There are some interesting emotional tensions at play in the book, especially between Knisley and her mother. She discusses screaming arguments and stress, as her mom tried to wrest control of the wedding away from her at times, but Knisley also discusses the gratitude she feels for her mother hosting the event and going above and beyond to help make it work. That said, Knisley frequently portrays her mom as being petulant, petty and obsessed with control, and I would have been curious to see how her mother perceived the same events--especially when Knisley leaves for 36 hours to have her bachelorette party. Related to that is Knisley's barely-disguised contempt for the wedding planner that was foisted on her by her mom. While the ever even-handed and self-analytical Knisley tries her best to describe the ways in which she was helpful, the actual depiction of her is of a slightly bumbling, scatterbrained person who was overly familiar and didn't have great boundaries. The nature of the conflict between Knisley and her mom as depicted in the book was actually a fundamental question of the book: who is the wedding for, exactly? Is it for the bride and groom, is it for the family, or is it for the community? What is the relationship between money and control in this equation? That is, if someone is paying for something with regard to the ceremony, do they have the right to supersede the wishes of the bride and groom?

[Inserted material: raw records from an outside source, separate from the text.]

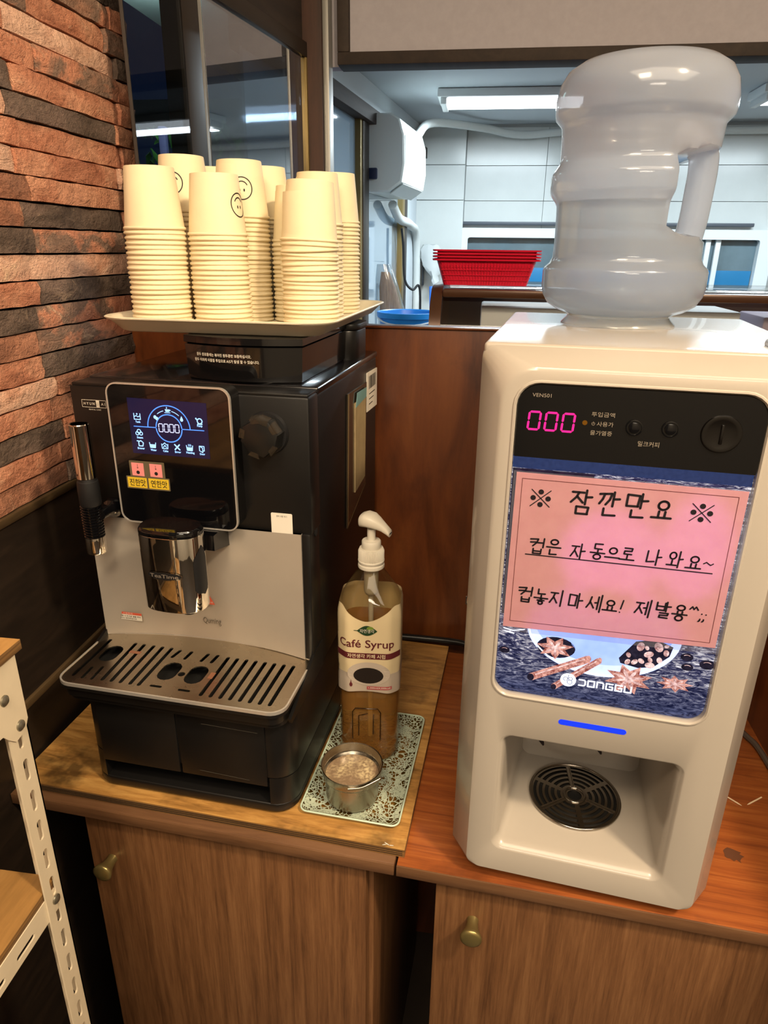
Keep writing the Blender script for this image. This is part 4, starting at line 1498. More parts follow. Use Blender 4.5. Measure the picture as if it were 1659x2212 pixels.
for a0 in (0.55, 1.25, 1.75, 2.9, 4.4, 5.6):
    p = []
    for r, hh in ((0.0180, 0.0652), (0.0245, 0.0655), (0.0262, 0.0760)):
        for da in (-0.26, 0.26):
            a = a0 + da + rb.uniform(-0.05, 0.05)
            p.append((-0.0500 + r * cos(a), hh, 0.4855 + r * sin(a)))
    vs = [bm.verts.new(q) for q in p]
    bm.faces.new((vs[0], vs[1], vs[3], vs[2]))
    bm.faces.new((vs[2], vs[3], vs[5], vs[4]))
finish('tape_scrap', bm, mat('tape_brown', '3c342a', 0.12, alpha=0.4, spec=0.8), kn, 0)

# steam wand: open chrome tube, black grip, ribbed sleeve, chrome tip, ball joint
wx, wy = -0.2735, 0.058
wd = None
bm = nb()
lathe(bm, [(0.0105, 0.424), (0.0115, 0.424), (0.0115, 0.4895), (0.0118, 0.4905), (0.0112, 0.4915), (0.0098, 0.4912), (0.0096, 0.470), (0, 0.470)], 32, (wx, wy, 0))
wd = finish('steam_wand', bm, M_chrome, cm, 40)
bm = nb()
lathe(bm, [(0, 0.423), (0.0108, 0.4235), (0.0112, 0.4205), (0.0124, 0.4195), (0.0130, 0.412), (0.0130, 0.3905), (0.0118, 0.388), (0, 0.388)], 32, (wx, wy, 0))
finish('wand_grip', bm, M_bkm, wd, 40)
bm = nb()
pr_ = [(0, 0.389)]
z = 0.388
while z > 0.3465:
    pr_ += [(0.0112, z), (0.0126, z - 0.0010), (0.0126, z - 0.0020), (0.0112, z - 0.0030)]
    z -= 0.0036
lathe(bm, pr_ + [(0, z)], 28, (wx - 0.001, wy, 0))
finish('ribbed_sleeve', bm, M_bkg, wd, 50)
bm = nb()
lathe(bm, [(0, 0.346), (0.0120, 0.346), (0.0122, 0.3445), (0.0122, 0.3255), (0.0115, 0.3240), (0.0095, 0.3240), (0.0090, 0.330), (0, 0.330)], 32, (wx - 0.001, wy, 0))
finish('wand_tip', bm, M_chrome, wd, 40)
bm = nb()
lathe(bm, [(0.006, 0), (0.011, 0.004), (0.0135, 0.012), (0.011, 0.020), (0.007, 0.024), (0.0065, 0.040)], 24, (-0.2610, 0.096, 0.3765), ALONG_Y)
tube(bm, [(-0.261, 0.075, 0.3765), (-0.274, 0.060, 0.3765)], 0.0075, 12)
finish('ball_joint', bm, M_bkg, wd, 50)

# chrome coffee spout with black cap, badge, side grip and two nozzles
def oval(sx, sy, n=40, p=2.6):
    out = []
    for k in range(n):
        a = 2 * pi * k / n
        c, s = cos(a), sin(a)
        out.append((-0.1530 + sx * abs(c) ** (2 / p) * (1 if c > 0 else -1), 0.032 + sy * abs(s) ** (2 / p) * (1 if s > 0 else -1)))
    return out
bm = nb()
loft(bm, [[(x, y, z) for x, y in oval(0.0385 * k, 0.0245 * k)] for z, k in ((0.2785, 0.985), (0.2795, 1.0), (0.3740, 1.0), (0.3750, 0.99))])
spt = finish('coffee_spout', bm, M_chrome, cm, 40)
spt['label'] = 'chrome coffee spout'
bm = nb()
loft(bm, [[(x, y, z) for x, y in oval(0.0385 * k, 0.0245 * k)] for z, k in ((0.3750, 0.995), (0.3775, 1.0), (0.3810, 0.985), (0.3835, 0.93), (0.3840, 0.6))])
finish('spout_cap', bm, M_bkg, spt, 40)
bm = nb()
prism(bm, [(0.050, 0.346), (0.100, 0.334), (0.100, 0.3655), (0.050, 0.3655)], -0.172, -0.108, 'x')
finish('spout_neck', bm, M_bkg, spt, 40)
for x in (-0.171, -0.133):
    bm = nb()
    lathe(bm, [(0.0090, 0.2790), (0.0088, 0.2765), (0.0075, 0.2745), (0.004, 0.2735)], 20, (x, 0.030 if x < -0.15 else 0.022, 0))
    finish('nozzle', bm, M_bkm, spt, 40)
def on_oval(x, off=0.0):
    c = max(-1, min(1, (x + 0.1530) / 0.0385))
    return 0.032 - (0.0245 * (1 - abs(c) ** 2.6) ** (1 / 2.6)) - off
def wrapped(bm, poly_pts, faces, off, mi=0):
    vs = [bm.verts.new((x, on_oval(x, off), z)) for x, z in poly_pts]
    for f in faces:
        try:
            bm.faces.new([vs[i] for i in f]).material_index = mi
        except ValueError:
            pass
def strip(x0, x1, zlo, zhi, n=10):
    pts = [(x0 + (x1 - x0) * k / n, zlo(k / n)) for k in range(n + 1)] + [(x0 + (x1 - x0) * k / n, zhi(k / n)) for k in range(n + 1)]
    return pts, [(k, k + 1, n + 2 + k, n + 1 + k) for k in range(n)]
bm = nb()
wrapped(bm, *strip(-0.1765, -0.1310, lambda s: 0.3218 + 0.0035 * abs(2 * s - 1) ** 3, lambda s: 0.3328 - 0.0035 * abs(2 * s - 1) ** 6), 0.0006, 0)
wrapped(bm, *strip(-0.1750, -0.1325, lambda s: 0.3230 + 0.0035 * abs(2 * s - 1) ** 3, lambda s: 0.3316 - 0.0033 * abs(2 * s - 1) ** 6), 0.0009, 1)
wrapped(bm, *text2d('TeaTime', 0.0066, -0.1537, 0.3275, width=0.0365, bold=0.01), 0.0012, 2)
finish('badge', bm, [M_chrome, M_bkm, mat('badge_letters', 'a79c90', 0.3, 0.6)], spt, 0)
bm = nb()
rows = []
gp = []
for j in range(15):
    z = 0.298 + 0.064 * j / 14
    w = min(1.0, ((z - 0.298) / 0.008) ** 0.5) if z < 0.306 else (1.0 if z < 0.346 else max(0.02, (0.362 - z) / 0.016) ** 0.8)
    row = []
    for i in range(7):
        a = -0.60 + 0.75 * w * (i / 6) + (1 - w) * 0.55
        c, s = cos(a), sin(a)
        row.append((-0.1530 + 0.0389 * abs(c) ** (2 / 2.6) * (1 if c > 0 else -1), 0.032 + 0.0249 * abs(s) ** (2 / 2.6) * (1 if s > 0 else -1), z))
    gp.append([bm.verts.new(p) for p in row])
for j in range(14):
    for i in range(6):
        bm.faces.new((gp[j][i], gp[j][i + 1], gp[j + 1][i + 1], gp[j + 1][i]))
finish('spout_grip', bm, M_bkm, spt, 40)

bm = nb()
box(bm, -0.5985, -0.5865, 1.168, 1.174, 0.486, 0.506, 0.0005)
tag(finish('red_tag', bm, mat('tag_red', 'd8402c', 0.5)), 'small red tag on the end of the brick wall behind the coffee machine', 'tag')

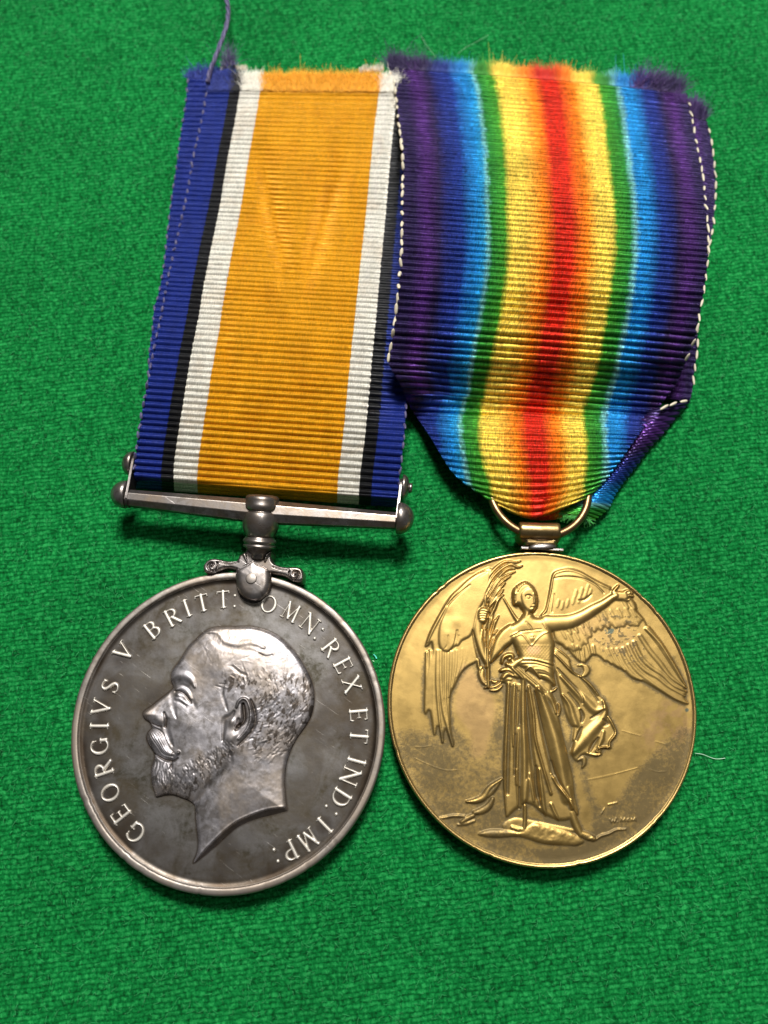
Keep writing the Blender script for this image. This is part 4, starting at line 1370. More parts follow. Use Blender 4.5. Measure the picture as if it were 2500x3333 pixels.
# ---- palm branch
for pts, w, h in [([(900, 640), (990, 420), (1090, 290), (1220, 200), (1350, 208), (1430, 188)], [14, 26, 24, 20, 13, 5], 0.34),
                  ([(940, 620), (1050, 420), (1170, 300), (1290, 240), (1390, 275), (1455, 252)], [14, 24, 22, 17, 13, 5], 0.38),
                  ([(960, 650), (1070, 490), (1170, 370), (1260, 295), (1350, 298)], [12, 22, 20, 15, 6], 0.36), ([(985, 690), (1090, 520), (1190, 410), (1355, 335)], [12, 20, 18, 6], 0.40),
                  ([(1000, 740), (1080, 610), (1170, 480), (1295, 390)], [12, 20, 18, 6], 0.38), ([(1000, 790), (1090, 650), (1160, 550), (1220, 488)], [14, 22, 18, 6], 0.42), ([(990, 830), (1080, 720), (1150, 640), (1198, 572)], [14, 22, 16, 5], 0.40),
                  ([(1000, 960), (1070, 840), (1120, 720), (1198, 648)], [16, 24, 18, 6], 0.44), ([(800, 660), (825, 520), (870, 410), (960, 330)], [14, 26, 26, 14], 0.30), ([(850, 700), (880, 560), (930, 440), (1010, 350)], [12, 20, 20, 10], 0.34),
                  ([(960, 800), (955, 700), (985, 600), (1010, 500)], [10, 20, 20, 8], 0.34), ([(870, 800), (880, 700), (940, 580)], [10, 18, 10], 0.28),
                  ([(970, 1280), (1000, 1100), (1040, 960), (1050, 840)], [14, 24, 22, 10], 0.42), ([(1060, 1110), (1090, 1010), (1135, 930)], [8, 14, 5], 0.36), ([(960, 1110), (1000, 1020), (1030, 960)], [8, 15, 8], 0.40),
                  ([(985, 1390), (1010, 1240), (1060, 1080), (1080, 980)], [12, 22, 18, 6], 0.40), ([(985, 1470), (1030, 1340), (1060, 1240)], [8, 12, 6], 0.34), ([(1070, 1180), (1110, 1120)], [8, 6], 0.30),
                  ([(900, 1400), (895, 1250), (915, 1120)], [10, 18, 12], 0.40), ([(735, 830), (770, 920), (800, 990)], [5, 8, 5], 0.26)]:
    g.stroke(A_(pts), [x / 4.1475 for x in w], h, PALM, mode='max')
for i in range(9):
    x0 = 960 + i * 22
    y0 = 640 - i * 8 + 20 * i
    g.stroke(A_([(x0, y0), (x0 + 70, y0 - 130), (x0 + 150, y0 - 240)]), 1.6, -0.10, mode='add', onlyid=[PALM])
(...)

In the end, this is a book about accepting that some conflicts don't have easy resolutions, and we simply must learn to live with them and compromise as we make choices, understanding that each choice brings its own set of pluses and minuses. Marriage represents losing freedom and absolute, individual choice, but it brings the possibility of building something with someone. (Indeed, the book's title refers overtly to the old wedding rhyme, but Knisley repurposes it at the end as she and John have started to build something new.) Marriage still feels like a rite of passage into adulthood, a concept that was difficult to swallow. Marriage contains all sorts of patriarchal and religious baggage as a couple suddenly joins a club they didn't quite understand they had signed up for. There is only one conflict that utterly and inescapably goes Knisley's way in the book, and that's the decision to have children. While John relented and said he was willing to do it, he's depicted later in the book saying that he was more excited about having a wedding and didn't really want to have children. It's telling that the book's final scene shows Knisley having her birth control implant removed, as the "something new" is clearly not just building a new life with John, but also refers to the possibility of creating a new life with him in the form of a child. Knisley indeed did give birth a few months ago and is also documenting that experience. Knisley's decision to document these events in real time instead of allowing for the possibility of perspective gained after time elapsing is a bold one. It provides a sense of immediacy that sometimes is absent from memoirs drawn for the distant past and also allows for a sense of open-endedness and some questions and concepts simply left unsaid, unresolved and a matter for contemplation by the reader.